The less said about the WICB the better because they have been tripping over themselves for years, with one bungling administrative foul-up after another.

Those running West Indies cricket are so bad that they actually make the team on the field of play look good, which says a lot because those who wear the Windies colours haven’t exactly covered themselves in glory in recent times, starting with a captain who is often more suited to a fete match squad than being among the game’s elite, but then that’s another story.

The players have got away with murder for years at the hands of the inept Board, which should long ago have devised a system where those out in the middle are paid for performance and we wouldn’t now have to suffer and cringe in our seats at the sight of one dismal showing after another.

Instead, the players have gotten too big for their boots and sometimes hardly put out the required effort to make themselves competitive against opponents who often play with a lot more pride and passion.
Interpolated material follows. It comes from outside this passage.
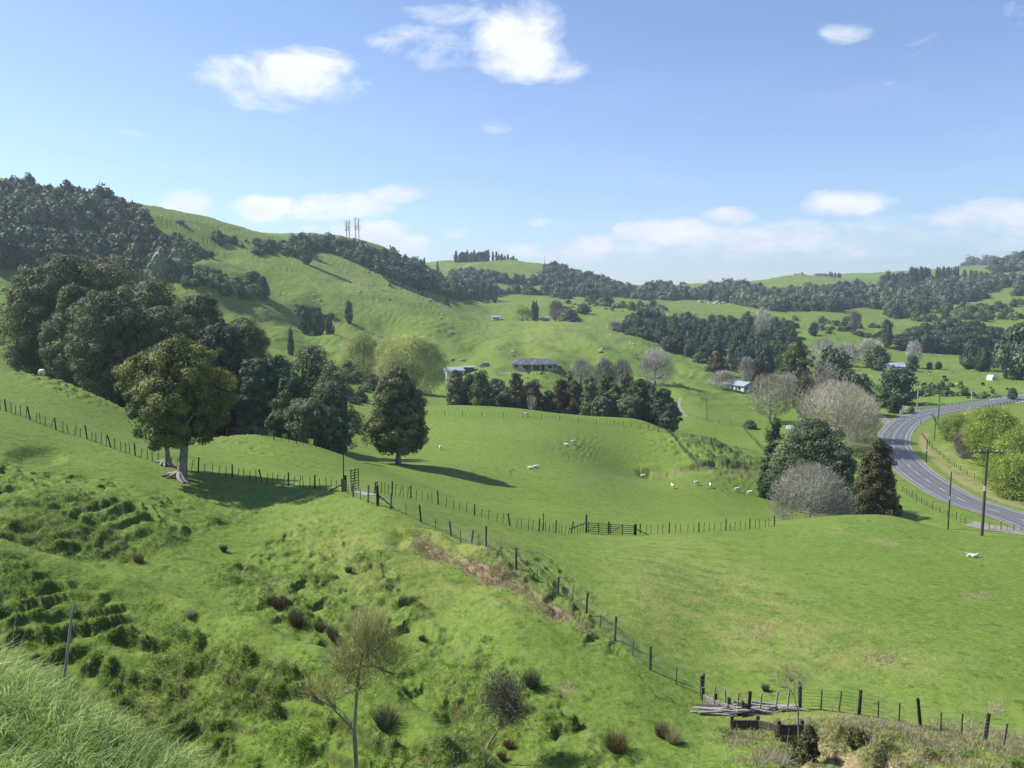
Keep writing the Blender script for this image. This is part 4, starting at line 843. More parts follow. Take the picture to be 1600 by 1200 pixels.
rowof_trees('pine_tree', 1157, 1190, 6, 1300, 442, 443, 9, ['dark', 'bush'], ['round'], 'dark round tree on the shoulder left of the skyline knoll', 'trees on the shoulder left of the knoll', 2)
# the spindly skyline gums with bare stems
def gum(px, Y, top, lab, seed):
    p = spot(px, Y); p.z -= .3; H = hgt(px, Y, top, p); rng = np.random.default_rng(seed)
    t = Geo(); tube(t, [(0, 0, 0), (.2, 0, H * .4), (0, .2, H * .8), (.3, 0, H)], np.array([.42, .36, .28, .12]), 5)
    c = Geo(); 
    for h in np.linspace(.68, .98, 7):
        n = 20; a = rng.uniform(0, 6.28, n); r = rng.uniform(.2, 2.6, n) * (1.15 - .5 * h); leaves(c, np.stack([np.cos(a) * r, np.sin(a) * r, H * h + rng.normal(0, .6, n)], 1), unit(rng.normal(size=(n, 3))), .30, rng.uniform(.2, .8, n), rng)
        tube(t, [(0, 0, H * h - 1), (math.cos(h * 40) * 1.8, math.sin(h * 40) * 1.8, H * h)], np.array([.12, .04]), 3)
    plant('gum_tree', p, lab, 'tree', c.mesh('gum_crown', [M['pale']]), t.mesh('gum_trunk', [M['bark_pale']]), 'bare stemmed gums on the skyline')
for px, top, lab in [(542, 345, 'leftmost bare stemmed gum on the skyline'), (546, 344, 'second bare stemmed gum from the left on the skyline'), (556, 340, 'tallest bare stemmed gum on the skyline'), (561, 341, 'rightmost bare stemmed gum on the skyline')]:
    gum(px, 640, top, lab, px)
# ---------------------------------------------------------------- bush-clad slopes, scrub, rocks, tufts
CELLA = np.zeros_like(GZ); CELLA[:-1, :-1] = np.diff(ya)[:, None] * np.diff(qa)[None] * GY[:-1, :-1]
PXG = pxof(qa[None], GZ / GY); ROWNOW = rowof(qa[None], GZ / GY)
def inside(poly, X, Y):
    r = np.zeros(X.shape, bool); n = len(poly)
    for i in range(n):
        x1, y1 = poly[i]; x2, y2 = poly[(i + 1) % n]
        if y1 == y2: continue
        c = ((y1 > Y) != (y2 > Y)) & (X < (x2 - x1) * (Y - y1) / (y2 - y1) + x1); r ^= c
    return r
def region(poly, y0, y1):
    return inside(poly, PXG, ROWNOW) & (GY > y0) & (GY < y1)
def scatter(mask_w, n, rng):
    w = (mask_w * CELLA).ravel(); s = w.sum()
    if s <= 0: return np.zeros((0, 3))
    k = rng.choice(len(w), size=n, p=w / s); i, j = np.unravel_index(k, GZ.shape)
    i = np.minimum(i, NR - 2); j = np.minimum(j, len(qa) - 2); a = rng.random(n); b = rng.random(n)
    y = ya[i] + a * (ya[i + 1] - ya[i]); q = qa[j] + b * (qa[j + 1] - qa[j])
    e = (Eg[i, j] * (1 - b) + Eg[i, j + 1] * b) * (1 - a) + (Eg[i + 1, j] * (1 - b) + Eg[i + 1, j + 1] * b) * a
    return np.stack([q * y, y, e * y + CZ], 1)
def mini_protos(n, clumps, leafn, leaf, shapes):
    out = []
    for i in range(n):
        g = crown(900 + i, 1, 1, shapes[i % len(shapes)], 0.0, clumps=clumps, leafn=leafn, leaf=leaf, cr=.2, rag=.2, core=.74, coret=.3)
        out.append((np.concatenate(g.v), np.concatenate(g.f), np.concatenate(g.t)))
    return out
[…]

Think about it, how many current West Indies cricketers would you pay your hard-earned money to go and see? Dwayne Bravo, Shivnarine Chanderpaul, Ramnaresh Sarwan...

But now there are a few budding talents who have yet to make their international debuts, or others who got that far but have now run afoul of irrational selectors...and that’s also another story.

My point is that while the WICB accuse the players of strike action and breach of contract and WIPA countered that they don’t have contracts and haven’t have had any for some time, somewhere in Central Trinidad a 19-year-old schoolboy whose lifelong dream has been to play for the West Indies, is left to rue the day industrial relations replaced cricket scores in the sports pages.

Yes, Adrian Barath would probably have played for the West Indies for free. Instead, his well-paid, in some cases overpaid, teammates decided they were withdrawing their labour, making themselves even more insignificant than they have already become in a region which once put its players on pedestals and worshipped the ground they walked on.

Poor Barath was already in St Vincent on July 7, counting down the hours and hoping that his name would be in the starting XI for the first Test against Bangladesh at Arnos Vale Playing Field when WIPA’s big noise Dinanath Ramnarine announced the players’ decision to sit out the series.

Barath had to quietly pack his kit and find his way back to Trinidad, his dream shattered, while someone far less deserving got the opportunity to play for the Windies.

And what about Ravi Rampaul who has been begging for the opportunity to prove that he is a lot more than a limited overs specialist and could hold his own in the cut and thrust of Test cricket. And Jamaican pacer Andrew Richardson, who has also been longing for the day he would get his chance at the highest level of the game.

Now you tell me how any good could possibly come out of this whole sad situation, especially when a B-grade squad is left to represent the West Indies and loses to the worst country in Test cricket.

WICB president Julian Hunte and Dinanath Ramnarine should hang their heads in shame that together and apart they have reduced the West Indies to this tragic state where there are no winners, only losers.

And even the politicians are having a laugh at their incompetence.